_AIM:_ Scan the records below for the line containing "Build this scene" and the line containing "S.cycles.max_bounces = 6;". Copy both, plus every line between, exactly.

▼▼▼

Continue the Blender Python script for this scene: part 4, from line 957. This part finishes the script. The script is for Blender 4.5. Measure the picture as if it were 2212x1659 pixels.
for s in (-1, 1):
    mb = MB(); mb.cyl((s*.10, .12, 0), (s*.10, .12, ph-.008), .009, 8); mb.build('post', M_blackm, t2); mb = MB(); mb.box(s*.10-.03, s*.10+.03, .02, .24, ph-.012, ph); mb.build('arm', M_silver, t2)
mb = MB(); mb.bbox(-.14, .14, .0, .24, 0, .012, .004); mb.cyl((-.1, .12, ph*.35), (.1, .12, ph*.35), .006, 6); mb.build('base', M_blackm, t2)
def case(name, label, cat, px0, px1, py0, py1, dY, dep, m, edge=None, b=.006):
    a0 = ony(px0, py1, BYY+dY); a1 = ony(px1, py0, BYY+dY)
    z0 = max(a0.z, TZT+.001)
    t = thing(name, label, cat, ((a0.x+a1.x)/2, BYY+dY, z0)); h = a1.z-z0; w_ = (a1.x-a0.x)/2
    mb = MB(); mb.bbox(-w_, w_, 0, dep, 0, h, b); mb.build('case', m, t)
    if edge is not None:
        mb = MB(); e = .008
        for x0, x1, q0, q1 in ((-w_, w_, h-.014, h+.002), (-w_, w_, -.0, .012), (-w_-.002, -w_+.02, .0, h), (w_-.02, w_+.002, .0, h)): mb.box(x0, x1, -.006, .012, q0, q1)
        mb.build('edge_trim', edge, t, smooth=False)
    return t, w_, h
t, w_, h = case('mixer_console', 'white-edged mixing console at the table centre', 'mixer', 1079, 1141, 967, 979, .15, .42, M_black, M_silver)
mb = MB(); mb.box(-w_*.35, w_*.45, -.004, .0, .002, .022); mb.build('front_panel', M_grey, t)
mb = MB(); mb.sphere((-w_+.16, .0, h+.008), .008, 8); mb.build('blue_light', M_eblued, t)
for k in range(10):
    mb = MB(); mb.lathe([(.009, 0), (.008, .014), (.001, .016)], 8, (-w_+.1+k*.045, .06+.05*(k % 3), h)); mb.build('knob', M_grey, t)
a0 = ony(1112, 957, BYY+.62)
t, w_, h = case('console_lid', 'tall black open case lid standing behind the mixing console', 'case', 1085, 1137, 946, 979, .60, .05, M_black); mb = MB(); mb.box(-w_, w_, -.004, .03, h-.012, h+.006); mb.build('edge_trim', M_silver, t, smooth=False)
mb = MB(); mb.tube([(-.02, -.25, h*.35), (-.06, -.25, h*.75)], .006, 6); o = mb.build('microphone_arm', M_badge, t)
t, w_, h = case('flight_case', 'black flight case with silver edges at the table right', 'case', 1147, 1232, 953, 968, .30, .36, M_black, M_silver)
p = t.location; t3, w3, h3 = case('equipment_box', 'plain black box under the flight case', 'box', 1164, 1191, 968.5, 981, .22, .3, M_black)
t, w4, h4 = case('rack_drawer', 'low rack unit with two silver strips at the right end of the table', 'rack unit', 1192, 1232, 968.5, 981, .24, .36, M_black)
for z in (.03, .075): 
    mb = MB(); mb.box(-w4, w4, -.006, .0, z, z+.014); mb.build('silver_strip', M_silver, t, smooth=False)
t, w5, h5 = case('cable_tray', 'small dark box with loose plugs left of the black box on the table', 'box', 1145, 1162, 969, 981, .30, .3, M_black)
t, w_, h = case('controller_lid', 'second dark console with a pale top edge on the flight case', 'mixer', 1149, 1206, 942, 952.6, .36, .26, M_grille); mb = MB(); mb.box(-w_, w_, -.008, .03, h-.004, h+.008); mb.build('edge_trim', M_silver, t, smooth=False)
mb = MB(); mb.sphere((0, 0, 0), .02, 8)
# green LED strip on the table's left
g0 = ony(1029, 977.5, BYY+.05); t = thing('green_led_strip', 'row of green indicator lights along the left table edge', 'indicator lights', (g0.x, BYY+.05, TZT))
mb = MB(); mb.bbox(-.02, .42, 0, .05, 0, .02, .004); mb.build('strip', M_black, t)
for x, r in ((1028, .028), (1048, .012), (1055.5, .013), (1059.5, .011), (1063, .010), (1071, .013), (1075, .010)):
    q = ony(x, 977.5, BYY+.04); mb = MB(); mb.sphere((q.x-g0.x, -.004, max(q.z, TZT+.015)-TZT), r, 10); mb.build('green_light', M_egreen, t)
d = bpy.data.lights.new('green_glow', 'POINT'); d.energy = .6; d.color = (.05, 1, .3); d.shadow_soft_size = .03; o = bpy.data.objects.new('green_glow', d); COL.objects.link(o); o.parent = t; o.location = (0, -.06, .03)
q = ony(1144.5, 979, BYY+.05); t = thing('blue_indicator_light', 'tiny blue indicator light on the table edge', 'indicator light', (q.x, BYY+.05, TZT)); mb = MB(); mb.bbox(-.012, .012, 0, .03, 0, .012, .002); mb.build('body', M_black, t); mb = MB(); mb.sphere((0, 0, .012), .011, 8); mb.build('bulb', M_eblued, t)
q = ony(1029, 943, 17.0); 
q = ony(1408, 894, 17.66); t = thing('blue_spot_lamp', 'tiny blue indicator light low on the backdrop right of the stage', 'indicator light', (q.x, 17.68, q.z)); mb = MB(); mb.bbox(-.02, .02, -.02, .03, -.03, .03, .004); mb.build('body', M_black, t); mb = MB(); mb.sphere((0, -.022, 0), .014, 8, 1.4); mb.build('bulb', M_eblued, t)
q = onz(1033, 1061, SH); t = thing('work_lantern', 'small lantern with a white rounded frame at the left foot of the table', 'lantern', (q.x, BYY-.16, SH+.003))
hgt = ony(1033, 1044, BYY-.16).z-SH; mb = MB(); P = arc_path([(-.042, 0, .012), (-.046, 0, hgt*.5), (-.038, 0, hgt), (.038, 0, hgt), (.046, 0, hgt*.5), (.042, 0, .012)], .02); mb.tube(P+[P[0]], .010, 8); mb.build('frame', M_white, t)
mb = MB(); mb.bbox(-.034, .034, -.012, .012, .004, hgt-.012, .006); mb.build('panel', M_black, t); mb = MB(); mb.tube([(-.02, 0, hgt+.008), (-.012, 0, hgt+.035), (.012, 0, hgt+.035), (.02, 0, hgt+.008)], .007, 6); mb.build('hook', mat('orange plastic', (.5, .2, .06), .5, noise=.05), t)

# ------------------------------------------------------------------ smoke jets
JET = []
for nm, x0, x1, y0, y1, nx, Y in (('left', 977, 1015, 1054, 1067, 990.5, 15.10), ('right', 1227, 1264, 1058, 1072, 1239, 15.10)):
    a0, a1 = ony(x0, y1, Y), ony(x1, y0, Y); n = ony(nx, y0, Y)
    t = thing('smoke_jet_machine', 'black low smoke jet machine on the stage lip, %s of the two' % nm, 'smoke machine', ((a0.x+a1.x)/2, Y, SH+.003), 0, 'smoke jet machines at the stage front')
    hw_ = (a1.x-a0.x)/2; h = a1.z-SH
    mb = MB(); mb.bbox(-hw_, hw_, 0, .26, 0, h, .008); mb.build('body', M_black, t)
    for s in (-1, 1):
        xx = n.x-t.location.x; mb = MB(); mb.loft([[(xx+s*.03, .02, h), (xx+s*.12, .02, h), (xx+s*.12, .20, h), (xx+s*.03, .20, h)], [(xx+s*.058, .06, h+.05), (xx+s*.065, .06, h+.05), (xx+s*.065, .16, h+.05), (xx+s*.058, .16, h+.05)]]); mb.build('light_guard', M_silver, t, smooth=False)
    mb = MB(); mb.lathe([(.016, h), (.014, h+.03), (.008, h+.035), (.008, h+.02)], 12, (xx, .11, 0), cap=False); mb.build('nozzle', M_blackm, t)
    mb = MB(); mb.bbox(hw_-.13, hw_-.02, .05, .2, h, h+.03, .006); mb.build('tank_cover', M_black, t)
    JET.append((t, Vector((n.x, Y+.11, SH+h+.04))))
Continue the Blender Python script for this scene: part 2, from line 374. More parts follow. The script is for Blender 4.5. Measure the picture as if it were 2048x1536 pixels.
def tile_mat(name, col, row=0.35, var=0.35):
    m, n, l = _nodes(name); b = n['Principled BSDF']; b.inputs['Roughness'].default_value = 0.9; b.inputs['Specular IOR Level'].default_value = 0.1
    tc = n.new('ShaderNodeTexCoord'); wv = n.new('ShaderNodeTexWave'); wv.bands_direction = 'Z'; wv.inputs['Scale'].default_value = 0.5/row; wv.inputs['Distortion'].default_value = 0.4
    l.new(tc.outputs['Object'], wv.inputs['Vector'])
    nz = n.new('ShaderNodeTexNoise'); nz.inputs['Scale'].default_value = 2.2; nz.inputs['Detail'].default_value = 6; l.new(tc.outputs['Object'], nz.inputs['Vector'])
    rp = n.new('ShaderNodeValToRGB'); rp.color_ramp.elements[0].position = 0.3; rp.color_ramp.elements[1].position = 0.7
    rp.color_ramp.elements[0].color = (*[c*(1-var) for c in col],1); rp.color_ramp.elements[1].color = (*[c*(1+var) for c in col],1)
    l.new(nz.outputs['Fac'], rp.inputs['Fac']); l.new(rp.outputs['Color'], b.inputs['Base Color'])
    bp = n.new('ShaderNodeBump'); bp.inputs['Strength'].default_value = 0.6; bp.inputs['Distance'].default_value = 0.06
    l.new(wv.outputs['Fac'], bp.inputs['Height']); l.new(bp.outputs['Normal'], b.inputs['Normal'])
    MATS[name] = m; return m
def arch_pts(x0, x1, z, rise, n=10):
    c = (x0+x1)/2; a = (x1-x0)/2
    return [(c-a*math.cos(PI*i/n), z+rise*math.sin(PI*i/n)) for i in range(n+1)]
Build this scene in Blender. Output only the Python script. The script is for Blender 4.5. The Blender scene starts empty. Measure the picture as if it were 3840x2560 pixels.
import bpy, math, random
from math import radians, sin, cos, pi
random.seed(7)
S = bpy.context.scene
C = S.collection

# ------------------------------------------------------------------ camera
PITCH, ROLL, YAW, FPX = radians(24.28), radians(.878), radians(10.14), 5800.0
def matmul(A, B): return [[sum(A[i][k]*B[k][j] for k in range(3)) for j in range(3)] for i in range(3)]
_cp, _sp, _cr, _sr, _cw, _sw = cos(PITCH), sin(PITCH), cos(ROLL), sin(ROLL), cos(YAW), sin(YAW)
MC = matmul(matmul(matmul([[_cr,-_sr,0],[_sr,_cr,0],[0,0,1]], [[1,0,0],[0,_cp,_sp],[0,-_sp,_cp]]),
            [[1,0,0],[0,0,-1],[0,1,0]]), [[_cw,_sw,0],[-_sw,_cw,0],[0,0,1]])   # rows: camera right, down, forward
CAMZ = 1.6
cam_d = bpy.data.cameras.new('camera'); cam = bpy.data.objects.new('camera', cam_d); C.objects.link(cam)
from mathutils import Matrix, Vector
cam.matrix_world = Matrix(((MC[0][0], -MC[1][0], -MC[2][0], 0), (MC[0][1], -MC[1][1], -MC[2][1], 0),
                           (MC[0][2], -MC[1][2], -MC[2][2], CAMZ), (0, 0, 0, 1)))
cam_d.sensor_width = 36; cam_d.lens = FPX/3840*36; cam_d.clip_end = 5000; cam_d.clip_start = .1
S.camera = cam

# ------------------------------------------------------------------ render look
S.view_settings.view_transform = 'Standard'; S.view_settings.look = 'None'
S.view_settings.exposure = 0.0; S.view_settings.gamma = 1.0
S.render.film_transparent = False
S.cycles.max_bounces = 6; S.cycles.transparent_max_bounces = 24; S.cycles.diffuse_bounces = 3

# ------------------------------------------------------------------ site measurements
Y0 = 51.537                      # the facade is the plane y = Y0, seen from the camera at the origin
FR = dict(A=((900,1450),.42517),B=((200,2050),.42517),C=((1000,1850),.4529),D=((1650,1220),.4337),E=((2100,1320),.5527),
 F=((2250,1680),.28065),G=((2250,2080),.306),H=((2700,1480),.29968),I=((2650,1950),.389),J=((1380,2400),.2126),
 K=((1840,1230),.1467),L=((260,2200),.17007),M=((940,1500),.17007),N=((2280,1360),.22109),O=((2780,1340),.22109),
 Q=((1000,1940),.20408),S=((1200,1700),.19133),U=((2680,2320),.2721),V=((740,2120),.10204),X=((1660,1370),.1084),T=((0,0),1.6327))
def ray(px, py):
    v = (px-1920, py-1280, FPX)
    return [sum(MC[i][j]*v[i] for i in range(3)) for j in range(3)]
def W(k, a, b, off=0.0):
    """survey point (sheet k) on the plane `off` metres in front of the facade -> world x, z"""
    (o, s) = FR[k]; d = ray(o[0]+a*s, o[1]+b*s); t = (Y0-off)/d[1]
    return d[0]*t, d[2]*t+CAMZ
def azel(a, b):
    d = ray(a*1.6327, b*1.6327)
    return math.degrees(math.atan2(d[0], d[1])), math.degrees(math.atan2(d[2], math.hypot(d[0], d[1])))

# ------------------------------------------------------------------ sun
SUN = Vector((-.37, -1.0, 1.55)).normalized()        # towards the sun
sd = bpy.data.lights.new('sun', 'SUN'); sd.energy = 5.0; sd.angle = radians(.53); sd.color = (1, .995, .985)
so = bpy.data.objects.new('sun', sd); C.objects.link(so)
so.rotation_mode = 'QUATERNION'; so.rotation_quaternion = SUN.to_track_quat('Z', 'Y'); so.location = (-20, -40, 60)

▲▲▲

_SOLUTION FOR THIS EXERCISE:_
Build this scene in Blender. Output only the Python script. The script is for Blender 4.5. The Blender scene starts empty. Measure the picture as if it were 3840x2560 pixels.
import bpy, math, random
from math import radians, sin, cos, pi
random.seed(7)
S = bpy.context.scene
C = S.collection

# ------------------------------------------------------------------ camera
PITCH, ROLL, YAW, FPX = radians(24.28), radians(.878), radians(10.14), 5800.0
def matmul(A, B): return [[sum(A[i][k]*B[k][j] for k in range(3)) for j in range(3)] for i in range(3)]
_cp, _sp, _cr, _sr, _cw, _sw = cos(PITCH), sin(PITCH), cos(ROLL), sin(ROLL), cos(YAW), sin(YAW)
MC = matmul(matmul(matmul([[_cr,-_sr,0],[_sr,_cr,0],[0,0,1]], [[1,0,0],[0,_cp,_sp],[0,-_sp,_cp]]),
            [[1,0,0],[0,0,-1],[0,1,0]]), [[_cw,_sw,0],[-_sw,_cw,0],[0,0,1]])   # rows: camera right, down, forward
CAMZ = 1.6
cam_d = bpy.data.cameras.new('camera'); cam = bpy.data.objects.new('camera', cam_d); C.objects.link(cam)
from mathutils import Matrix, Vector
cam.matrix_world = Matrix(((MC[0][0], -MC[1][0], -MC[2][0], 0), (MC[0][1], -MC[1][1], -MC[2][1], 0),
                           (MC[0][2], -MC[1][2], -MC[2][2], CAMZ), (0, 0, 0, 1)))
cam_d.sensor_width = 36; cam_d.lens = FPX/3840*36; cam_d.clip_end = 5000; cam_d.clip_start = .1
S.camera = cam

# ------------------------------------------------------------------ render look
S.view_settings.view_transform = 'Standard'; S.view_settings.look = 'None'
S.view_settings.exposure = 0.0; S.view_settings.gamma = 1.0
S.render.film_transparent = False
S.cycles.max_bounces = 6; S.cycles.transparent_max_bounces = 24; S.cycles.diffuse_bounces = 3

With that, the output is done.